Durante la primera etapa del gobierno de Álvaro Uribe se produjo la más aterradora y masiva violación a los derechos humanos: el asesinato, realizado por integrantes activos del Ejército Nacional, con premeditación y alevosía, de cerca de 10.000 personas, no combatientes e indefensas, a quienes vistieron con uniformes de la guerrilla para asesinarlas a mansalva y presentarlas como trofeos de guerra, para lograr beneficios económicos, permisos y felicitaciones, y saciar la sed de sangre. Llamarlos “falsos positivos” no disminuye la gravedad de este terrible accionar. Hay que recordar que la directiva 29 del 2005 del Mindefensa estimuló este execrable delito, que el comandante supremo de las Fuerzas Militares en ocasiones justificó con frases como: “No estaban recogiendo café”, y trató de ocultar con frases del tenor de: “Más que falsos positivos son falsas denuncias”.
Parecería que el Centro Democrático aprendió del jefe de propaganda de la Alemania nazi, quien empleaba eufemismos para referirse a crímenes de guerra. “Solución final” fue el nombre que le dieron al genocidio de más de seis millones de judíos.

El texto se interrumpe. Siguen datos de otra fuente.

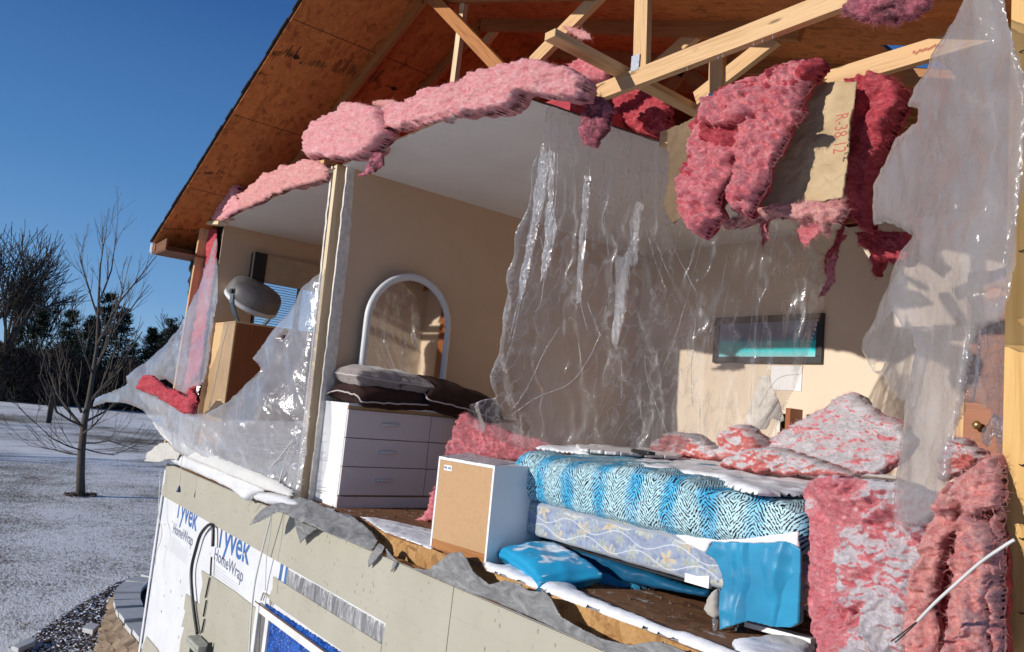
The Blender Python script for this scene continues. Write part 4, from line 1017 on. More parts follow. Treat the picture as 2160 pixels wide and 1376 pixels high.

La guerrilla del Eln no ha escapado a esta inmoral política. El atentado a la Escuela de Cadetes es un acto terrorista, no es una acción militar. Los estudiantes no estaban desarrollando acciones bélicas. El reclutamiento de menores de edad en la guerrilla de las Farc es un crimen de guerra y no una “extracción” voluntaria de niños que buscaban un mejor destino.
El lenguaje preciso es necesario para llegar a la verdad.